Réactions en amont et en aval

Greenpeace s’est adressé la veille du 6 novembre à la Commission européenne par une lettre ouverte qui a été cosignée au Luxembourg par de nombreuses organisations et confessions religieuses (Action Solidarité Tiers Monde, Bio-Lëtzebuerg, Eglise Catholique à Luxembourg, Emweltberodung Lëtzebuerg, Fairtrade Lëtzebuerg asbl, Frères des Hommes, Initiativ Liewensufank, Lëtzebuerg Landesverband fir Beienzuucht, Mouvement Ecologique, Nature&Emwelt, SOS Faim, Union Luxembourgeoise de Consommateurs nouvelle asbl, Vegan Society Luxembourg), où il lui est demandé de renoncer à demander l’autorisation du maïs TC1507.

Greenpeace souligne dans cette lettre que la CJUE ne recommande en aucune manière dans son arrêt à la Commission de pousser l’autorisation du maïs TC1507, mais de décider si la culture de ce maïs doit ou non être autorisée. Pour Greenpeace, le maïs OGM TC1507, tolérant à plusieurs herbicides, a pour principe actif le glufosonate d'ammonium, très toxique. Elle reproche à l’EFSA de ne pas avoir analysé l’impact sanitaire et écologique de cette substance. Elle rappelle aussi le contexte politique marqué par l’opposition de la majorité des citoyens et des producteurs d’aliments au recours à des plantes génétiquement modifiées. Celles-ci ne contribuent pas à une augmentation des récoltes, ne sont pas plus résistantes que d’autres à des problèmes climatiques et n’apportent pas de solution à la question de l’érosion des sols ni à la sécurité de l’approvisionnement alimentaire.

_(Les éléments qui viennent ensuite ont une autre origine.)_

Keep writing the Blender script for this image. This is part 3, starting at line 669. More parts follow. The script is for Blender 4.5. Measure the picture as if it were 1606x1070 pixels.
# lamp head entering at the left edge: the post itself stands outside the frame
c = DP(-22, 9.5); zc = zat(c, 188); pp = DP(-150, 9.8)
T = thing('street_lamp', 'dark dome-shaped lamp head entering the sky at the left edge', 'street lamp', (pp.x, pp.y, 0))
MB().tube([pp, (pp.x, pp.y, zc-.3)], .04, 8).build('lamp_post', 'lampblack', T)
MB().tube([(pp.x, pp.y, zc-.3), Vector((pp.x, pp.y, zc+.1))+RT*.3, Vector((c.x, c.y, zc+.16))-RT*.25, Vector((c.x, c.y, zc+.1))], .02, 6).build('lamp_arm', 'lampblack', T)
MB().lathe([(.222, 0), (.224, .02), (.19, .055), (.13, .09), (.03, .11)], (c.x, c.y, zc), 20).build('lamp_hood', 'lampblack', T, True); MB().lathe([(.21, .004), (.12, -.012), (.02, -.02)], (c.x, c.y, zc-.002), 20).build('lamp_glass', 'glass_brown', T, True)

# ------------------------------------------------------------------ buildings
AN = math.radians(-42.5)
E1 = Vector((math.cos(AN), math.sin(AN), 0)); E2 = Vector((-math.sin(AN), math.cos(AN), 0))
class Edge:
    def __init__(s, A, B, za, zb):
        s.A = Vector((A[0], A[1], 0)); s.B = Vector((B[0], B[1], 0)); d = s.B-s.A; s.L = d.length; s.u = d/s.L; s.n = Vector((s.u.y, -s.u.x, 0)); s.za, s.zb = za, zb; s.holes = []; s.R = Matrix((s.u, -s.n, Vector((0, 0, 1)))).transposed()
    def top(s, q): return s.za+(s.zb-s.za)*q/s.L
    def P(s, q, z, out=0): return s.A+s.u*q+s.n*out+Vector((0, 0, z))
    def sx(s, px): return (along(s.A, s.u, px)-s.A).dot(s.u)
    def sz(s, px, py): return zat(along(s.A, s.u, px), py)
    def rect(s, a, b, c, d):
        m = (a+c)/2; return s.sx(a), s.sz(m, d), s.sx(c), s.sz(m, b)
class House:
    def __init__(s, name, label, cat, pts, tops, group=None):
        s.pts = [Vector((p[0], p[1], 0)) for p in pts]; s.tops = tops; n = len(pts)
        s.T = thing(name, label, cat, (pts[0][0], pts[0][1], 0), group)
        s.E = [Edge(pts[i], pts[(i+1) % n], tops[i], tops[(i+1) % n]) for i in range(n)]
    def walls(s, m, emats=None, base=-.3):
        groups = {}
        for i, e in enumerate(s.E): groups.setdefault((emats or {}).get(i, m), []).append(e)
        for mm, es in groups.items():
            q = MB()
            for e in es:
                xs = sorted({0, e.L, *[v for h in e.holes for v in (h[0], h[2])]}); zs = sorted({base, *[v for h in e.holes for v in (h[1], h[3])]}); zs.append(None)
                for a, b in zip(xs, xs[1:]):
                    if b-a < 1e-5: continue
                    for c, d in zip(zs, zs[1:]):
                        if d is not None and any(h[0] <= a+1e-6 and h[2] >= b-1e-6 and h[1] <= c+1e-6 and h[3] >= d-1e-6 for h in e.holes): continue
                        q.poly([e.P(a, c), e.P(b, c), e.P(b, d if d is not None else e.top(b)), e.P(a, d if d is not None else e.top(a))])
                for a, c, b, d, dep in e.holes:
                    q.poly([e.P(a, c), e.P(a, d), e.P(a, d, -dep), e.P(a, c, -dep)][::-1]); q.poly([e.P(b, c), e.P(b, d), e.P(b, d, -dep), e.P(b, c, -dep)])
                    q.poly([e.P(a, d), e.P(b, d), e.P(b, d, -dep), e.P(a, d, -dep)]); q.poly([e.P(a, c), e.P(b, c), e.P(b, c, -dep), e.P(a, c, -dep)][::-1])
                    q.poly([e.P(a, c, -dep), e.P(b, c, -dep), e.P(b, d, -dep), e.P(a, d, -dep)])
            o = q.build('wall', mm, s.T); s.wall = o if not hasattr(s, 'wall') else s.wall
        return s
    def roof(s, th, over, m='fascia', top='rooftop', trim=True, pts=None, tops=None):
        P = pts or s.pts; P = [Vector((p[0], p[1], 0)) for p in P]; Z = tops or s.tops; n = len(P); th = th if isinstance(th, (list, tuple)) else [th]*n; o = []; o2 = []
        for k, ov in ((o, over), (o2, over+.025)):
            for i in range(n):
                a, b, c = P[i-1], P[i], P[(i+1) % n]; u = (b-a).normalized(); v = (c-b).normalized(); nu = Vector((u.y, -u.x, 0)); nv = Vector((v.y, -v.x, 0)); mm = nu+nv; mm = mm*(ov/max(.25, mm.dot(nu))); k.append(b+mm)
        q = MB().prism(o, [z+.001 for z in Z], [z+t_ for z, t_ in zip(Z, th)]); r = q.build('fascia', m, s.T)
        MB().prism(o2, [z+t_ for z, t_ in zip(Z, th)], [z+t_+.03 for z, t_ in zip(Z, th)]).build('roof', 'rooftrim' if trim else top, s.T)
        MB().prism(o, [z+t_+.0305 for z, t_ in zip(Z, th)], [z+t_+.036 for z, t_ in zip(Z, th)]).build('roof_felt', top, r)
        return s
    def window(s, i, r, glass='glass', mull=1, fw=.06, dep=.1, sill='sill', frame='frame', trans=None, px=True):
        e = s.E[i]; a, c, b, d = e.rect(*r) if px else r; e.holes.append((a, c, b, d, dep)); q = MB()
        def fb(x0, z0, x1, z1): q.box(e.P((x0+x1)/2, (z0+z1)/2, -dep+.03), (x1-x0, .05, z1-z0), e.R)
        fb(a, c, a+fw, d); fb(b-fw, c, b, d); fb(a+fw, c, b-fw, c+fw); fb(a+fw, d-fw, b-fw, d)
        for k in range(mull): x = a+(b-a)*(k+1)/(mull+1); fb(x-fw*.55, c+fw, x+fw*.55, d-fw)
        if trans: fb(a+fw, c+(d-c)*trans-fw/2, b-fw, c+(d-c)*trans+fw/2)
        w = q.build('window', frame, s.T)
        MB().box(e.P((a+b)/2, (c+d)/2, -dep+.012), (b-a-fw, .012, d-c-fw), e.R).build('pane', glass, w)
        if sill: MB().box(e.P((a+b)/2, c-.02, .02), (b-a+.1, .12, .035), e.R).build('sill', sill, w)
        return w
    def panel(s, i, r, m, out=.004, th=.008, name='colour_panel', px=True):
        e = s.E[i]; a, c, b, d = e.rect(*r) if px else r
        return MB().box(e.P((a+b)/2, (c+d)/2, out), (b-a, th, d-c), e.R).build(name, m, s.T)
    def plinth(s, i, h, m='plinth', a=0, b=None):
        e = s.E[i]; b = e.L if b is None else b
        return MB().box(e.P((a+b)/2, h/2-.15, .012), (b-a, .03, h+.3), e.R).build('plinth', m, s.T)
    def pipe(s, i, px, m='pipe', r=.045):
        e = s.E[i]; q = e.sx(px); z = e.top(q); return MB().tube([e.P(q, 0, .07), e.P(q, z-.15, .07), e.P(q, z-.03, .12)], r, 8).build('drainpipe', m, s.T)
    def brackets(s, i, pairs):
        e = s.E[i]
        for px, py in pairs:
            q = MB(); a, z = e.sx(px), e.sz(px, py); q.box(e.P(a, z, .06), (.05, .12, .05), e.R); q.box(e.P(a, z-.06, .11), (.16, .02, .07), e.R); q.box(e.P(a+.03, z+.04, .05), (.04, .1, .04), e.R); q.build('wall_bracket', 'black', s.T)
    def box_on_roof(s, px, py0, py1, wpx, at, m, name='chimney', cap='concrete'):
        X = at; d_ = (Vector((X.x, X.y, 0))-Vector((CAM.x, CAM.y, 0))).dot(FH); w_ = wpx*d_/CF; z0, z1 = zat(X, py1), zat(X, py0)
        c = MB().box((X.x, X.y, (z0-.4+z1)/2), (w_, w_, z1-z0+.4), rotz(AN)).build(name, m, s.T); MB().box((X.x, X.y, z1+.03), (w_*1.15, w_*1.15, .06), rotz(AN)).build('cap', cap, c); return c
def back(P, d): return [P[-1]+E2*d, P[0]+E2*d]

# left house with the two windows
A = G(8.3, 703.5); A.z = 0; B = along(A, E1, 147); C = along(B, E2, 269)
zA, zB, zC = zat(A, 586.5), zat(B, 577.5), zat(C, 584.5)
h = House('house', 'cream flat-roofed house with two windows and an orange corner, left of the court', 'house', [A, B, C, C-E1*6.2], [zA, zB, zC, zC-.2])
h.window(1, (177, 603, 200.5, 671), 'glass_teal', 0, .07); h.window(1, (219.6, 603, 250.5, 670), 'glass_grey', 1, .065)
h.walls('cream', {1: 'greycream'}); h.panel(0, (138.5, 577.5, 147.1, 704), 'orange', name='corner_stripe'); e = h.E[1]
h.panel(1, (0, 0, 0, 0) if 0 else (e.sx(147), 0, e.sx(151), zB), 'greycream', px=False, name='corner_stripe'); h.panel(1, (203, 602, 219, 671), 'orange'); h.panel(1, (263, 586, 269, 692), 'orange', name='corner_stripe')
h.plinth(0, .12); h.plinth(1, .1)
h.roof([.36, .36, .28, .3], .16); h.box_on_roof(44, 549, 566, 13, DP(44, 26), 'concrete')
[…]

Greenpeace rappelle aussi la décision de Monsanto et de BASF de déplacer leurs affaires avec les OGM aux USA.  

Après la décision de la Commission du 6 novembre, Greenpeace a déclaré que "la Commission agit de manière irresponsable en recommandant l'approbation d'un OGM connu pour nuire aux lépidoptères et qui encourage l'usage d'un pesticide tellement toxique qu'il a été banni d'Europe". 

A ce jour, un seul OGM, le maïs MON810 de Monsanto, est cultivé en Europe. Mais six autres demandes d'autorisation de culture sont en attente dans les tiroirs de la Commission européenne.

L'eurodéputé socialiste luxembourgeois Robert Goebbels a quant à lui communiqué sa position avec un franc "Oui aux OGM!".

"Il faut saluer que la Commission européenne ait enfin pris ses responsabilités dans l'affaire de la mise sur le marché à des fins de culture du maïs génétiquement modifié de la société Pioneer. Le fait que la Commission a dû procéder à un vote au sein du collège démontre que la campagne d'intoxication menée par certains milieux anti-OGM n'empêche pas le courage politique, même au niveau des Commissaires", déclare-t-il dans un papier distribué à la presse.

Pour lui,"les Greenpeace et autres représentants autoproclamés de la 'société civile' ne font rien d'autre que de défendre le monopole actuel de Monsanto, dont le maïs génétiquement modifié est actuellement le seul à être autorisé dans l'Union européenne. Alors que tout scientifique tant soit peu objectif sait qu'il y a toute une variété d'OGM nouveaux, qui sont utilisés sur d'autres continents avec des résultats bien meilleurs que ceux de Monsanto. Le fait est que 15 millions d'agriculteurs venant de pays représentant plus de la moitié de la population mondiale utilisent depuis des années des OGM sans conséquences négatives pour les hommes, les bêtes et l'environnement de ces pays. L'hypocrisie européenne en la matière est à son comble quand on sait que l'Union européenne n'est pas à même de nourrir ses vaches, veaux, cochons et autres poulets, sans l'apport énergétique de soja et de maïs génétiquement amélioré. Pratiquement deux tiers des aliments pour les cheptels européens, importés du Brésil, d'Argentine, du Canada et des Etats-Unis, sont des OGM, de nouveau sans conséquence pour la santé des animaux ainsi nourris, ni pour les Européens qui consomment les produits qui en découlent. Il faut espérer que la décision historique de la Commission va enfin mener à un début plus objectif sur toute cette thématique."